VICHY VERSION OF TEXTS OF WEST INDIES NOTES and THE FRENCH REPLY

New York Times, May 17, 1942.

Translation of release by the Vichy Government as the Text of an American note handed May 9 to Admiral Georges Robert, High Commissioner in the French West Indies, by Rear Admiral John H. Hoover, and the French reply.

The present French Chief of Government in Vichy having announced that he intends to follow a policy of wider collaboration with Germany, it is no longer possible for the United States Government to maintain the agreements concluded by Admirals Greenslade and Horne regarding French possessions in the Western Hemisphere. This agreement had previously been considered satisfactory.

Under these agreements, the French possessions might become bases for aggression on the part of the Axis, either on word given by the High Commissioner or through the arrival of a new High Commissioner. It is to be expected that Germany will exercise pressure to this effect.

These possessions are subject to the orders of M. Laval, which cannot be considered as representing the free will of the French. If certain conditions are fulfilled the Government of the United States is prepared to treat the High Commissioner in the West Indies and Guiana as the supreme authority in these possessions on behalf of France and under the French flag but acting independently of Vichy. The conditions follow:

1. Effective measures under American control for the immobilization of French warships and airplanes at present in the West Indies.

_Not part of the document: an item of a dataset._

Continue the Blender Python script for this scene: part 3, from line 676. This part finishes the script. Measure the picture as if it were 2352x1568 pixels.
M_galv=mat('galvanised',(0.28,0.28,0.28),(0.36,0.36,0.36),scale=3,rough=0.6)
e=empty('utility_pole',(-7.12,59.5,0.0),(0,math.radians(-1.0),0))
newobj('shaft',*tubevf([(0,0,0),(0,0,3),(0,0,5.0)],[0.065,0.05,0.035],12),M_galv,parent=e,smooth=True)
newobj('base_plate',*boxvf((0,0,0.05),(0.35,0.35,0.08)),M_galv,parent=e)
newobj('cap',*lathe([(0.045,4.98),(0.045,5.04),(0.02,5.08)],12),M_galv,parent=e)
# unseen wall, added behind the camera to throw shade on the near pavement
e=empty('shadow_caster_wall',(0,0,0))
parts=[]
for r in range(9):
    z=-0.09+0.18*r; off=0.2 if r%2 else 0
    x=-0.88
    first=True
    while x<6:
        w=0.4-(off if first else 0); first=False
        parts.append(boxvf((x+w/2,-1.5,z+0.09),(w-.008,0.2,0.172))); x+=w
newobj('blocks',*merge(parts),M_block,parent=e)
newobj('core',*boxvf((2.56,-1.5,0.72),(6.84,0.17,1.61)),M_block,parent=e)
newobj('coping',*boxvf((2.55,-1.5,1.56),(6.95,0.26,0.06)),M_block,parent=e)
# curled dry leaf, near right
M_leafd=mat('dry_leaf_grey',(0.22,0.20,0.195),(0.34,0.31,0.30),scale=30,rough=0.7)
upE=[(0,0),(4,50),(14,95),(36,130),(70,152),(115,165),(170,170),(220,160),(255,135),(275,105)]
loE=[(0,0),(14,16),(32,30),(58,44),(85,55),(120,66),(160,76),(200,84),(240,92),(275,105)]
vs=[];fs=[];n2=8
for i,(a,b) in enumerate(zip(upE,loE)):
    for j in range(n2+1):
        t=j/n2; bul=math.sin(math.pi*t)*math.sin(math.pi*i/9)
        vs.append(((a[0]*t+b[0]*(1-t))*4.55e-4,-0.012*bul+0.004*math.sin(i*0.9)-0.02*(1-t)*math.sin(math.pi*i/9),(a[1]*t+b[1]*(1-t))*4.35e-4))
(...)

2. Effective control by American authorities of wireless and telegraphic communications and also of censorship of mail.

3. American control of commercial traffic and of travelers both on arrival and departure.

4. Limitation to policing needs of all activities of French military and naval forces.

5. French freighters at present immobilized in the West Indies to be placed at the disposal of the United States under equitable conditions.

6. The gold and governmental funds now in French possessions will be frozen to be utilized ultimately by the French people.

THE FRENCH REPLY

The text of the French answer to the American note:

1. In October, 1940, at a time when the United States was not at war, an accord was concluded between the French Government and that of the United States to fix, in function of events, the particular status of our American possessions-that is to say, St. Pierre and Miquelon, the West Indies and Guiana.

2. On May 9, 1942, the American Admiral Hoover, accompanied by Mr. Reber of the State Department, presented to Admiral Robert, High Commissioner of France in the West Indies, demands tending to modify this status.

3. These demands gravely threatened French sovereignty over the West Indies. Admiral Hoover declared that if they were not accepted the American Government no longer guaranteed this sovereignty.

4. The status obtaining since 1940 answered the essential interests of the two countries. It was reaffirmed and clarified last March by the two governments.

5. The French Government always respected its engagements, and no change in the constitution of the new government can lead it to modify this attitude.

6. Recent declarations made to Admiral Leahy established the fact that the Chief of Government not only never envisaged repudiating the engagements undertaken vis-à-vis the United States but, on the contrary, he affirmed in the clearest manner his wish to do nothing which could affect Franco-American relations.

7. The French Government protests this interference by the American Government in French internal politics. By casting doubt on official affirmations made in the name of the French Government the Department of State adopted an offensive attitude toward our country, which intends to maintain its liberty and the choice of its government.

8. The Federal Government, in acting as it has, commits toward the French people a grave error in psychology, arising no doubt from the manoeuvres of French émigrés and French rebels to their country, who are continuing in foreign lands those partisan struggles from which France has already suffered so much.

9. The Federal Government has just transmitted propositions that, if they were accepted, would have the effect of removing from the French Government, sole repository of national sovereignty, the exercise of its essential rights in colonies that have been French territory for three centuries.

10. The Federal Government, by refusing to Admiral Robert, the High Commissioner, the right to report on his administration to the only French authorities to which he is responsible, and by virtue of which he holds power, formulated demands which the French Government feels it is its duty to reject.